We systematically characterized self-assemblies composed of DMPC/DHPC at total lipid concentrations less than 20 mM (<1 wt% lipid). The assemblies were categorized as Region (i), Region (ii-1), and Region (ii-2), in which the dominant state was large vesicle (>30 nm), gel-bicelle (<30 nm, “ordered” interfacial membrane properties), and micelle (<30 nm, “disordered” interfacial membrane properties), respectively. In particular, the bicelles observed in the DMPC/DHPC mixture systems exhibited both low membrane fluidity (1/P_DPH < 6) and high membrane polarity (GP₃₄₀ > 0.3). This reveals that the DMPC/DHPC bicelle structure could be observed only below 23 °C (T < T_m of DMPC) because the mean head group area of DMPC increases and the bilayer packing decreases in the disordered phase. The transparency of the suspension is a good indicator to roughly judge the size of the self-assembly [41]. In the conditions of fixed total lipid concentration, the self-assembly structure could be controlled using the DHPC fraction ratio: bicelle for 0.33 ≤ X_DHPC ≤ 0.67 and micelle for X_DHPC ≤ 0.77. In the conditions of fixed X_DHPC (especially at 0.33 < X_DHPC < 0.4), dilution leads to transformation from bicelle to vesicle, with significant increase in turbidity.
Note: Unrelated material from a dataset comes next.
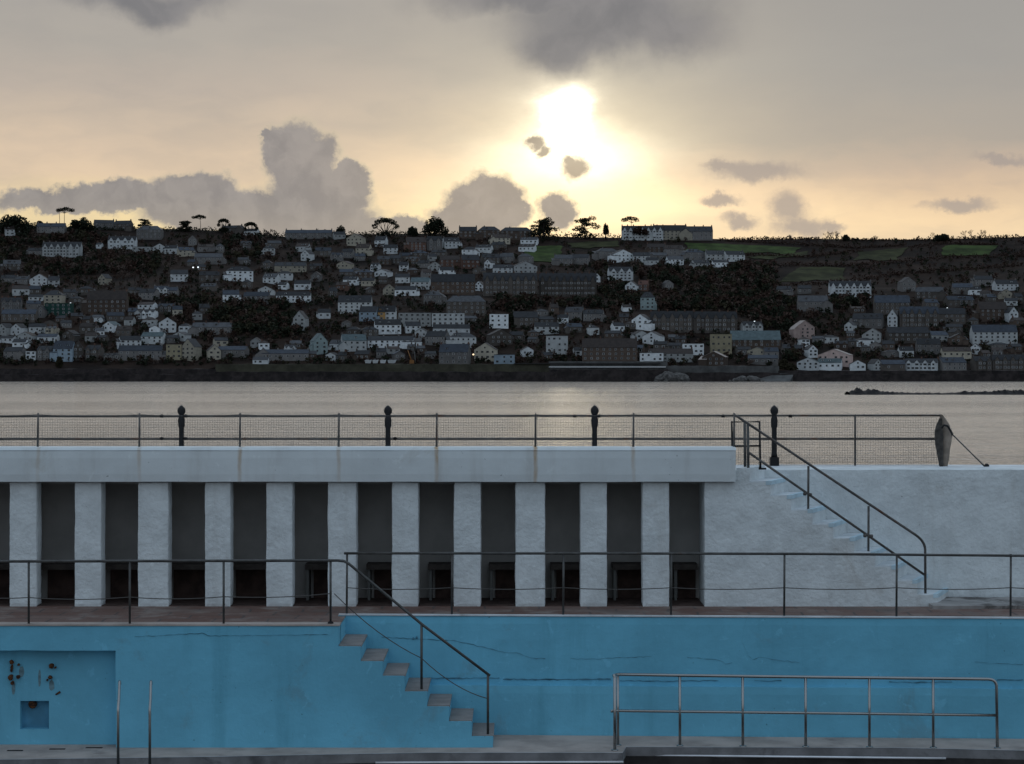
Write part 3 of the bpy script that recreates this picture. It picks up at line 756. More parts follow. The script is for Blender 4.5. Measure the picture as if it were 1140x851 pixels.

The findings of this study are summarized in a diagram, which reveals the phase behavior of DMPC/DHPC assemblies at 20 °C. Bicelle assemblies can be used as lipid sources in supported lipid bilayer preparation [20]. Based on the phase equilibrium, DHPC molecules can be excluded from bicelle membranes by dilution. Utilizing this, bicelle assemblies can be applied for a continuous vesicle preparation process flow system.